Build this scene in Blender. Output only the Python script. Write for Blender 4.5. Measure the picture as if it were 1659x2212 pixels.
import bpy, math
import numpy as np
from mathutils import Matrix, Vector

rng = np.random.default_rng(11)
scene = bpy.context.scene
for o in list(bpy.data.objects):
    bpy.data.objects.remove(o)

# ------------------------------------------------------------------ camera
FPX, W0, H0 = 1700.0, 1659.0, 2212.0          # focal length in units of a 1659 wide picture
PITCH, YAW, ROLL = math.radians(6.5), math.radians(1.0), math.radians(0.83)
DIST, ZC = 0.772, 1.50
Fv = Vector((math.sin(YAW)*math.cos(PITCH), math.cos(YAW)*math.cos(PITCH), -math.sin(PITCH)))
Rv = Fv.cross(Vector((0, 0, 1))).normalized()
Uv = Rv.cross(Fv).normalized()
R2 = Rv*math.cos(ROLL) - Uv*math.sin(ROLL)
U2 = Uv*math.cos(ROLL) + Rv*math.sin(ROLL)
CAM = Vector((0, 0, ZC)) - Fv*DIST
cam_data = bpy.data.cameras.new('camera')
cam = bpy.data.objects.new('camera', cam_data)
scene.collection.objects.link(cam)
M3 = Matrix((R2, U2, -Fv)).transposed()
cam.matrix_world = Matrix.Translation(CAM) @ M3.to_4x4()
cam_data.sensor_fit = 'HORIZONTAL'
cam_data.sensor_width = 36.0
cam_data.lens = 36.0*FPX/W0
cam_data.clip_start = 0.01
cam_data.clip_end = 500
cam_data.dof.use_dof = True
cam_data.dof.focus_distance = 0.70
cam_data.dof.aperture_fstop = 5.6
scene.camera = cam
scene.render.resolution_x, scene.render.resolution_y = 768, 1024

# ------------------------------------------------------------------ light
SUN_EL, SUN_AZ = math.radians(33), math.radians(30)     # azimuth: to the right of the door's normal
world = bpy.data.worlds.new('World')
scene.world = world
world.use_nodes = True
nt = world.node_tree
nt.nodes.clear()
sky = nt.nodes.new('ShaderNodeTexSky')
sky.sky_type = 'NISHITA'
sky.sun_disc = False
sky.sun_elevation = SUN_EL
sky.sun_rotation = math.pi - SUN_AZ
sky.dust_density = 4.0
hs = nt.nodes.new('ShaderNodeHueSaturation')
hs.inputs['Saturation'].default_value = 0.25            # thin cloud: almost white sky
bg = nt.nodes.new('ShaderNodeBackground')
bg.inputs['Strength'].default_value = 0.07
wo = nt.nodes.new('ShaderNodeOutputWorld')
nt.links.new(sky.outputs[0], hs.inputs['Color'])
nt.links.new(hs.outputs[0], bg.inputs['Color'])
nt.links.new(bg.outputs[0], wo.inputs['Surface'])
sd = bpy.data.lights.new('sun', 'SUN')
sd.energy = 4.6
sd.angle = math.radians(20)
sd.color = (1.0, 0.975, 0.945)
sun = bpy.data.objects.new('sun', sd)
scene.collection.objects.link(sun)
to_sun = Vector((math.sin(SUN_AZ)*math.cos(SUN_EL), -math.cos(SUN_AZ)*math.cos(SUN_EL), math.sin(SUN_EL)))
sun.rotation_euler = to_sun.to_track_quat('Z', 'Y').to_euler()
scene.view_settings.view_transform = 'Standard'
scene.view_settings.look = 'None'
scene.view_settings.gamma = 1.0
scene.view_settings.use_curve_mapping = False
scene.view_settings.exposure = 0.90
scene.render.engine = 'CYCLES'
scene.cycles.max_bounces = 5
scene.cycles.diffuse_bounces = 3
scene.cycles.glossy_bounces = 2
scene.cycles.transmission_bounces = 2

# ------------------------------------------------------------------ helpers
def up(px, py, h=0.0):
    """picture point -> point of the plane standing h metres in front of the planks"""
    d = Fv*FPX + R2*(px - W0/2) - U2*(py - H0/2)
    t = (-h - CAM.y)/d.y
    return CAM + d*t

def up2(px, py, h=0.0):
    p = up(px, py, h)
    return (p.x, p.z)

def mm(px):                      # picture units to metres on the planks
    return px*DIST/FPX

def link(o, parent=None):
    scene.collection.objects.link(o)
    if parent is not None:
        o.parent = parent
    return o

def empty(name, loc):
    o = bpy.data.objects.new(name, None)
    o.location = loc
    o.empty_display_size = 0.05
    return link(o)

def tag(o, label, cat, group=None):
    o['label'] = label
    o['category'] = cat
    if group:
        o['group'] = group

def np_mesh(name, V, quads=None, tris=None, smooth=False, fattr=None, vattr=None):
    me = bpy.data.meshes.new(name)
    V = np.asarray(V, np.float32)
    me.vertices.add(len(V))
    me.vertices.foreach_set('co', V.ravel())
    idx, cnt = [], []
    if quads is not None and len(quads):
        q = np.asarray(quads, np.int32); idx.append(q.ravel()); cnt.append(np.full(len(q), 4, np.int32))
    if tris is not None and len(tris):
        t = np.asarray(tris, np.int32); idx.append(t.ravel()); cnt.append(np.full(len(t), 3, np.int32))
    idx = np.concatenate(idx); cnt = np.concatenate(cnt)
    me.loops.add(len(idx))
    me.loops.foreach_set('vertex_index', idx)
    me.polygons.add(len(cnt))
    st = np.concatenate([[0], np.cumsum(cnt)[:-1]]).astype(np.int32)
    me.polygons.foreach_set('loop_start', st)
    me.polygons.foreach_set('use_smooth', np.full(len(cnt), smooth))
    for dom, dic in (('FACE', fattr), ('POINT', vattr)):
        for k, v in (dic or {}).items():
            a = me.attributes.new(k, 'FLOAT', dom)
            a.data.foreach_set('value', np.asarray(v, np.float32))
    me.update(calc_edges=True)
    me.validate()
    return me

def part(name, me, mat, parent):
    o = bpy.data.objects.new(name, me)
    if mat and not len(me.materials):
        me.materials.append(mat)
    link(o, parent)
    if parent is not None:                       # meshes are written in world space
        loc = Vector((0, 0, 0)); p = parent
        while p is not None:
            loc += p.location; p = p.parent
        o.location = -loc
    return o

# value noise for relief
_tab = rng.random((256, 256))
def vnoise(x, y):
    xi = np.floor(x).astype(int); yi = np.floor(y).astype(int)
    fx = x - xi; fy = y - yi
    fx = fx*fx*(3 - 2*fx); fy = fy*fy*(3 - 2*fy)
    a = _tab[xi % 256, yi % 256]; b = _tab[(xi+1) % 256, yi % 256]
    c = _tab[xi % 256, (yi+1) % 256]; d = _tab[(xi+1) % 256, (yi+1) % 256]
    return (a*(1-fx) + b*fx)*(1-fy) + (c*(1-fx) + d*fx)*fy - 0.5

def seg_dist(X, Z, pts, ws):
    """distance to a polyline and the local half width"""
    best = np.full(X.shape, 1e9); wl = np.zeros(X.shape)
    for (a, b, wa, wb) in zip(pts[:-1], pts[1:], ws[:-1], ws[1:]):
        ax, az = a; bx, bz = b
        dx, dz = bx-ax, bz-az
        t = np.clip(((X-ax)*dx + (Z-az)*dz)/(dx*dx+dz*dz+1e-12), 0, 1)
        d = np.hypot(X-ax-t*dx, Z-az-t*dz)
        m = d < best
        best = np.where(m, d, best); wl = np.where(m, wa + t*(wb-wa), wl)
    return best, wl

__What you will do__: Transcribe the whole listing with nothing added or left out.

__Full solution__:
Build this scene in Blender. Output only the Python script. Write for Blender 4.5. Measure the picture as if it were 1659x2212 pixels.
import bpy, math
import numpy as np
from mathutils import Matrix, Vector

rng = np.random.default_rng(11)
scene = bpy.context.scene
for o in list(bpy.data.objects):
    bpy.data.objects.remove(o)

# ------------------------------------------------------------------ camera
FPX, W0, H0 = 1700.0, 1659.0, 2212.0          # focal length in units of a 1659 wide picture
PITCH, YAW, ROLL = math.radians(6.5), math.radians(1.0), math.radians(0.83)
DIST, ZC = 0.772, 1.50
Fv = Vector((math.sin(YAW)*math.cos(PITCH), math.cos(YAW)*math.cos(PITCH), -math.sin(PITCH)))
Rv = Fv.cross(Vector((0, 0, 1))).normalized()
Uv = Rv.cross(Fv).normalized()
R2 = Rv*math.cos(ROLL) - Uv*math.sin(ROLL)
U2 = Uv*math.cos(ROLL) + Rv*math.sin(ROLL)
CAM = Vector((0, 0, ZC)) - Fv*DIST
cam_data = bpy.data.cameras.new('camera')
cam = bpy.data.objects.new('camera', cam_data)
scene.collection.objects.link(cam)
M3 = Matrix((R2, U2, -Fv)).transposed()
cam.matrix_world = Matrix.Translation(CAM) @ M3.to_4x4()
cam_data.sensor_fit = 'HORIZONTAL'
cam_data.sensor_width = 36.0
cam_data.lens = 36.0*FPX/W0
cam_data.clip_start = 0.01
cam_data.clip_end = 500
cam_data.dof.use_dof = True
cam_data.dof.focus_distance = 0.70
cam_data.dof.aperture_fstop = 5.6
scene.camera = cam
scene.render.resolution_x, scene.render.resolution_y = 768, 1024

# ------------------------------------------------------------------ light
SUN_EL, SUN_AZ = math.radians(33), math.radians(30)     # azimuth: to the right of the door's normal
world = bpy.data.worlds.new('World')
scene.world = world
world.use_nodes = True
nt = world.node_tree
nt.nodes.clear()
sky = nt.nodes.new('ShaderNodeTexSky')
sky.sky_type = 'NISHITA'
sky.sun_disc = False
sky.sun_elevation = SUN_EL
sky.sun_rotation = math.pi - SUN_AZ
sky.dust_density = 4.0
hs = nt.nodes.new('ShaderNodeHueSaturation')
hs.inputs['Saturation'].default_value = 0.25            # thin cloud: almost white sky
bg = nt.nodes.new('ShaderNodeBackground')
bg.inputs['Strength'].default_value = 0.07
wo = nt.nodes.new('ShaderNodeOutputWorld')
nt.links.new(sky.outputs[0], hs.inputs['Color'])
nt.links.new(hs.outputs[0], bg.inputs['Color'])
nt.links.new(bg.outputs[0], wo.inputs['Surface'])
sd = bpy.data.lights.new('sun', 'SUN')
sd.energy = 4.6
sd.angle = math.radians(20)
sd.color = (1.0, 0.975, 0.945)
sun = bpy.data.objects.new('sun', sd)
scene.collection.objects.link(sun)
to_sun = Vector((math.sin(SUN_AZ)*math.cos(SUN_EL), -math.cos(SUN_AZ)*math.cos(SUN_EL), math.sin(SUN_EL)))
sun.rotation_euler = to_sun.to_track_quat('Z', 'Y').to_euler()
scene.view_settings.view_transform = 'Standard'
scene.view_settings.look = 'None'
scene.view_settings.gamma = 1.0
scene.view_settings.use_curve_mapping = False
scene.view_settings.exposure = 0.90
scene.render.engine = 'CYCLES'
scene.cycles.max_bounces = 5
scene.cycles.diffuse_bounces = 3
scene.cycles.glossy_bounces = 2
scene.cycles.transmission_bounces = 2

# ------------------------------------------------------------------ helpers
def up(px, py, h=0.0):
    """picture point -> point of the plane standing h metres in front of the planks"""
    d = Fv*FPX + R2*(px - W0/2) - U2*(py - H0/2)
    t = (-h - CAM.y)/d.y
    return CAM + d*t

def up2(px, py, h=0.0):
    p = up(px, py, h)
    return (p.x, p.z)

def mm(px):                      # picture units to metres on the planks
    return px*DIST/FPX

def link(o, parent=None):
    scene.collection.objects.link(o)
    if parent is not None:
        o.parent = parent
    return o

def empty(name, loc):
    o = bpy.data.objects.new(name, None)
    o.location = loc
    o.empty_display_size = 0.05
    return link(o)

def tag(o, label, cat, group=None):
    o['label'] = label
    o['category'] = cat
    if group:
        o['group'] = group

def np_mesh(name, V, quads=None, tris=None, smooth=False, fattr=None, vattr=None):
    me = bpy.data.meshes.new(name)
    V = np.asarray(V, np.float32)
    me.vertices.add(len(V))
    me.vertices.foreach_set('co', V.ravel())
    idx, cnt = [], []
    if quads is not None and len(quads):
        q = np.asarray(quads, np.int32); idx.append(q.ravel()); cnt.append(np.full(len(q), 4, np.int32))
    if tris is not None and len(tris):
        t = np.asarray(tris, np.int32); idx.append(t.ravel()); cnt.append(np.full(len(t), 3, np.int32))
    idx = np.concatenate(idx); cnt = np.concatenate(cnt)
    me.loops.add(len(idx))
    me.loops.foreach_set('vertex_index', idx)
    me.polygons.add(len(cnt))
    st = np.concatenate([[0], np.cumsum(cnt)[:-1]]).astype(np.int32)
    me.polygons.foreach_set('loop_start', st)
    me.polygons.foreach_set('use_smooth', np.full(len(cnt), smooth))
    for dom, dic in (('FACE', fattr), ('POINT', vattr)):
        for k, v in (dic or {}).items():
            a = me.attributes.new(k, 'FLOAT', dom)
            a.data.foreach_set('value', np.asarray(v, np.float32))
    me.update(calc_edges=True)
    me.validate()
    return me

def part(name, me, mat, parent):
    o = bpy.data.objects.new(name, me)
    if mat and not len(me.materials):
        me.materials.append(mat)
    link(o, parent)
    if parent is not None:                       # meshes are written in world space
        loc = Vector((0, 0, 0)); p = parent
        while p is not None:
            loc += p.location; p = p.parent
        o.location = -loc
    return o

# value noise for relief
_tab = rng.random((256, 256))
def vnoise(x, y):
    xi = np.floor(x).astype(int); yi = np.floor(y).astype(int)
    fx = x - xi; fy = y - yi
    fx = fx*fx*(3 - 2*fx); fy = fy*fy*(3 - 2*fy)
    a = _tab[xi % 256, yi % 256]; b = _tab[(xi+1) % 256, yi % 256]
    c = _tab[xi % 256, (yi+1) % 256]; d = _tab[(xi+1) % 256, (yi+1) % 256]
    return (a*(1-fx) + b*fx)*(1-fy) + (c*(1-fx) + d*fx)*fy - 0.5

def seg_dist(X, Z, pts, ws):
    """distance to a polyline and the local half width"""
    best = np.full(X.shape, 1e9); wl = np.zeros(X.shape)
    for (a, b, wa, wb) in zip(pts[:-1], pts[1:], ws[:-1], ws[1:]):
        ax, az = a; bx, bz = b
        dx, dz = bx-ax, bz-az
        t = np.clip(((X-ax)*dx + (Z-az)*dz)/(dx*dx+dz*dz+1e-12), 0, 1)
        d = np.hypot(X-ax-t*dx, Z-az-t*dz)
        m = d < best
        best = np.where(m, d, best); wl = np.where(m, wa + t*(wb-wa), wl)
    return best, wl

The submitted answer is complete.